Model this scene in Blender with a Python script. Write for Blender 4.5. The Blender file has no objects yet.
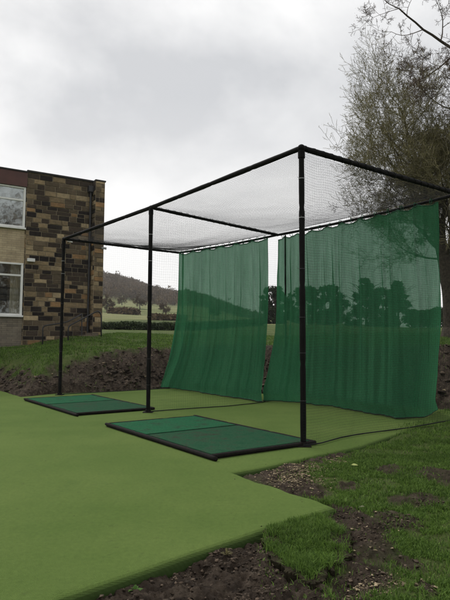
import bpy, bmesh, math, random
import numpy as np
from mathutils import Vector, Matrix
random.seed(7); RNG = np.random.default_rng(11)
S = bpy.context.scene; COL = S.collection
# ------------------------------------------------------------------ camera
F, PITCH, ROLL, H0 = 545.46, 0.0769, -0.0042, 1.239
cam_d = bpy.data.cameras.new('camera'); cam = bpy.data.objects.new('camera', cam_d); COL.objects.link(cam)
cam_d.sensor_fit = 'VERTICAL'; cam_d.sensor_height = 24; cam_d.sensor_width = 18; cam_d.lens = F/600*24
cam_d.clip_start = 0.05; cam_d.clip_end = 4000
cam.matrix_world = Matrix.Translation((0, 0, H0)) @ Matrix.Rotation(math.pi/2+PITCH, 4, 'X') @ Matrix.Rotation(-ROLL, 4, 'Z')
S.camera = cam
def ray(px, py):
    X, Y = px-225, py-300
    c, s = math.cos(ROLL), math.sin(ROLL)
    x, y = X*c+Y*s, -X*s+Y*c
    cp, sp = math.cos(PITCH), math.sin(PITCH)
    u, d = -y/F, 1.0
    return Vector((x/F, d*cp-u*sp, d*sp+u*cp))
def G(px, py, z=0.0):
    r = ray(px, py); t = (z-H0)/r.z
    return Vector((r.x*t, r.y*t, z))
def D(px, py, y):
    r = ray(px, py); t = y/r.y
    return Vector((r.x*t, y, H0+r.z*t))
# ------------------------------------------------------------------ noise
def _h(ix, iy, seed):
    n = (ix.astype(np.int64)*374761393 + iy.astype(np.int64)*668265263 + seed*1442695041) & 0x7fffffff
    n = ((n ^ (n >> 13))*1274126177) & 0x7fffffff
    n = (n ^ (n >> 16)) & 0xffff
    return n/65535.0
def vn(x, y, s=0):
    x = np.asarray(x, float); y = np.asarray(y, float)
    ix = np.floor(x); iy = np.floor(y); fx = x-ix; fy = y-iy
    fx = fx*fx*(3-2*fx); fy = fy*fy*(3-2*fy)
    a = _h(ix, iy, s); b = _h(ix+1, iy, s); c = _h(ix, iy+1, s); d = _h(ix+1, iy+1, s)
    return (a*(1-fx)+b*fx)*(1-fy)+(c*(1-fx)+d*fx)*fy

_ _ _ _

_WHAT THIS TASK INVOLVES_
Set down the material above as is, without any pictures.

_RESULT FOR THIS EXERCISE_
Model this scene in Blender with a Python script. Write for Blender 4.5. The Blender file has no objects yet.
import bpy, bmesh, math, random
import numpy as np
from mathutils import Vector, Matrix
random.seed(7); RNG = np.random.default_rng(11)
S = bpy.context.scene; COL = S.collection
# ------------------------------------------------------------------ camera
F, PITCH, ROLL, H0 = 545.46, 0.0769, -0.0042, 1.239
cam_d = bpy.data.cameras.new('camera'); cam = bpy.data.objects.new('camera', cam_d); COL.objects.link(cam)
cam_d.sensor_fit = 'VERTICAL'; cam_d.sensor_height = 24; cam_d.sensor_width = 18; cam_d.lens = F/600*24
cam_d.clip_start = 0.05; cam_d.clip_end = 4000
cam.matrix_world = Matrix.Translation((0, 0, H0)) @ Matrix.Rotation(math.pi/2+PITCH, 4, 'X') @ Matrix.Rotation(-ROLL, 4, 'Z')
S.camera = cam
def ray(px, py):
    X, Y = px-225, py-300
    c, s = math.cos(ROLL), math.sin(ROLL)
    x, y = X*c+Y*s, -X*s+Y*c
    cp, sp = math.cos(PITCH), math.sin(PITCH)
    u, d = -y/F, 1.0
    return Vector((x/F, d*cp-u*sp, d*sp+u*cp))
def G(px, py, z=0.0):
    r = ray(px, py); t = (z-H0)/r.z
    return Vector((r.x*t, r.y*t, z))
def D(px, py, y):
    r = ray(px, py); t = y/r.y
    return Vector((r.x*t, y, H0+r.z*t))
# ------------------------------------------------------------------ noise
def _h(ix, iy, seed):
    n = (ix.astype(np.int64)*374761393 + iy.astype(np.int64)*668265263 + seed*1442695041) & 0x7fffffff
    n = ((n ^ (n >> 13))*1274126177) & 0x7fffffff
    n = (n ^ (n >> 16)) & 0xffff
    return n/65535.0
def vn(x, y, s=0):
    x = np.asarray(x, float); y = np.asarray(y, float)
    ix = np.floor(x); iy = np.floor(y); fx = x-ix; fy = y-iy
    fx = fx*fx*(3-2*fx); fy = fy*fy*(3-2*fy)
    a = _h(ix, iy, s); b = _h(ix+1, iy, s); c = _h(ix, iy+1, s); d = _h(ix+1, iy+1, s)
    return (a*(1-fx)+b*fx)*(1-fy)+(c*(1-fx)+d*fx)*fy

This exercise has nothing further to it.